Dirceu respondeu se Lula participou das discussões:

– Participou. Todos participaram. Mas eu quero discutir e avaliar. Eu não quero julgar ninguém porque eu não quero que me prejulguem. O que não aceito é a imagem de que eu fiz tudo sozinho e depois apareceu Silvio Pereira, Delúbio Soares e Marcelo Sereno, que são o mal. Então corta esse mal e o PT está salvo. Isso é maniqueísta. E eu não mereço isso.

Outro trecho da entrevista:

– As pessoas que votaram no PT a vida inteira imaginavam que votavam num partido que tinha práticas diferentes.

– Esse é um erro e o PT vai pagar por ele. Nós vamos ter que pedir desculpas ao país. Nós assumimos compromissos na campanha eleitoral com partidos e repassamos recursos. Se fossem da arrecadação oficial do PT, não teria problema nenhum. Como foram recursos de empréstimos tomados num banco e foram repassados fora da prestação de contas, há uma ilegalidade aí que vai ser punida pela Justiça.

Sobre a política de alianças e o programa de governo de Lula:

– Então estão julgando Lula também. Tem de saber qual é o julgamento e qual é o grau de responsabilidade de cada um.

– E a responsabilidade política? As pessoas votam no Lula e ele não sabe de nada? É difícil acreditar que ele ignorava tudo.

– Não é isso. É que ele não tem responsabilidade. Eu não posso atribuir responsabilidade a ele no grau dele. O Lula tem responsabilidade política porque ele era líder do PT. Mas os graus são diferentes. Não posso atribuir a ele responsabilidade sobre o caixa 2. Aí eu não vou atribuir.

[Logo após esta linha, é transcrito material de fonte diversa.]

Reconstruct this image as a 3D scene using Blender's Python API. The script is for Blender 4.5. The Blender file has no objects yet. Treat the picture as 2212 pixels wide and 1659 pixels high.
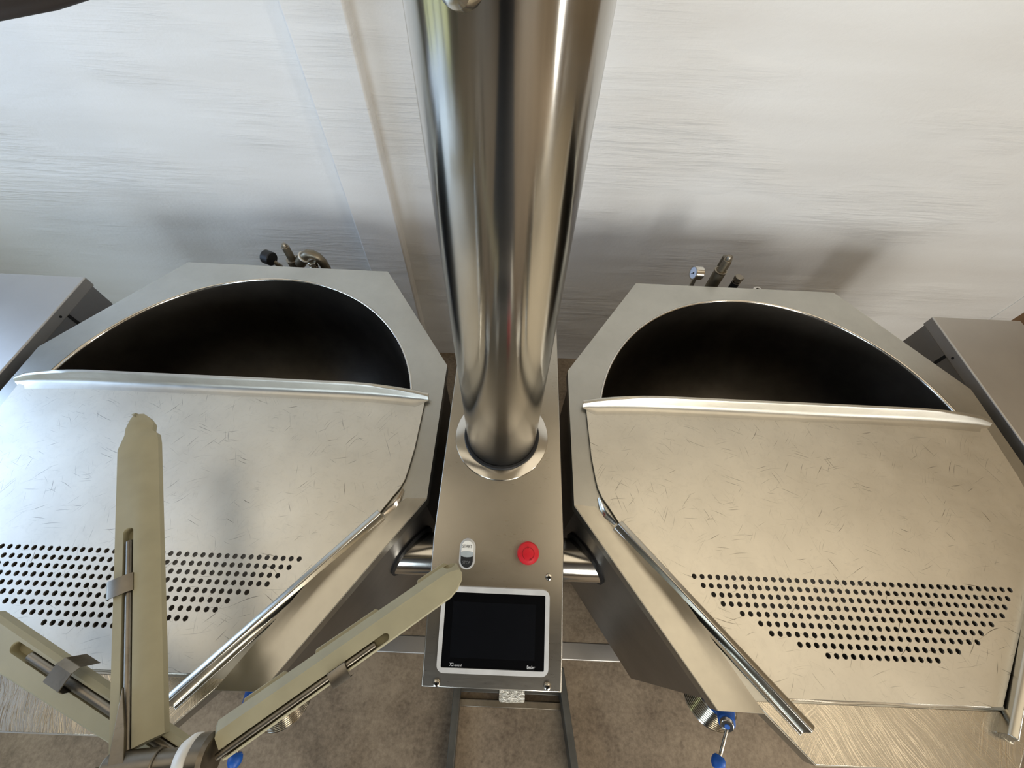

– Ele não tem responsabilidade como liderança?

– Isso é uma pergunta que tem de ser dirigida a ele. Eu não vou responder por ele.

Menos de duas semanas depois, foi a vez de Lula conceder entrevista. Ele falou ao programa Roda Viva, da TV Cultura:

– Feliz o país que tem um político da magnitude do Zé Dirceu.